Tracking and analysing data to apply basic analytical principles provides the grounding your team will need to apply simple people analytics to their organisation.
In your new data culture, ideas, proposals, solutions, reports and suggestions must come with a data-backed justification. This should be the new rule. And the key question from you, the part that ignites curiosity and unearths insight, is ‘so what?’. What does this data tell us about ‘why?’.
Are there variations that suggest correlation? If so, which factors matter most, and which can be ignored? How do those factors interact with each other? Crucially, what do they suggest in terms of insight and possible improvements?

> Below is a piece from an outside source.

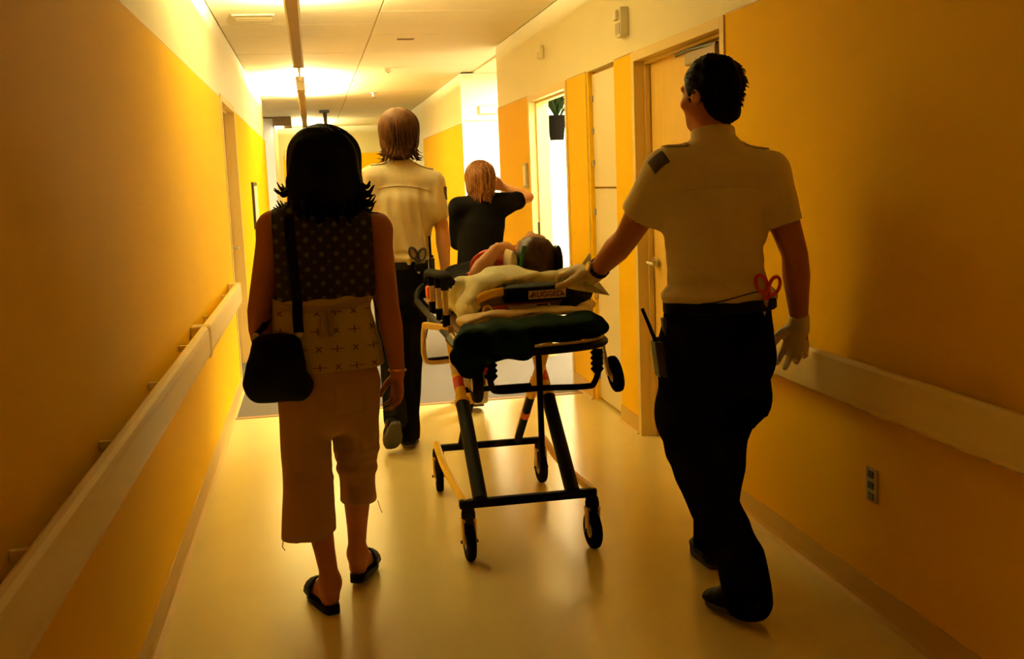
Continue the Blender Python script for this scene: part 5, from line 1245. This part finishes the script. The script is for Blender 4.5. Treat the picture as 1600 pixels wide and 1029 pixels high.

Turning analytics into answers
A transition to data-based practices can be a difficult mindshift for HR staff who have traditionally trusted themselves to make educated gut decisions. Complex data sets, impenetrable statistical algorithms and mathematical formulas… intimidating.
But data isn’t impenetrable or intimidating. It doesn’t even have to be that complex. Take one of the most famous examples of data analysis – Billy Bean, the subject of the book ‘Moneyball’. Bean fundamentally changed Major League baseball, not with maths or esoteric statistics, but by using decades of data to predict which players were likely to be successful and hiring accordingly.
This is a great example because it’s perfectly relevant to HR. Billy Bean formulated his question, what factors indicate likely player success? He looked at the past, extrapolated a trend and used it to plan a talent strategy so effective that he’s now basically immortal in the world of baseball.
For HR teams getting to grips with data and analytics, it’s important to understand that it’s possible to make a huge impact with comparatively simple pattern analysis, trend spotting. In fact, a thrifty approach to data analytics, achieving more with less time and effort, is precisely the mindset you want to engender.
This stinginess, a familiar trait among data scientists, is what motivates the creative approaches that typify some of the very best.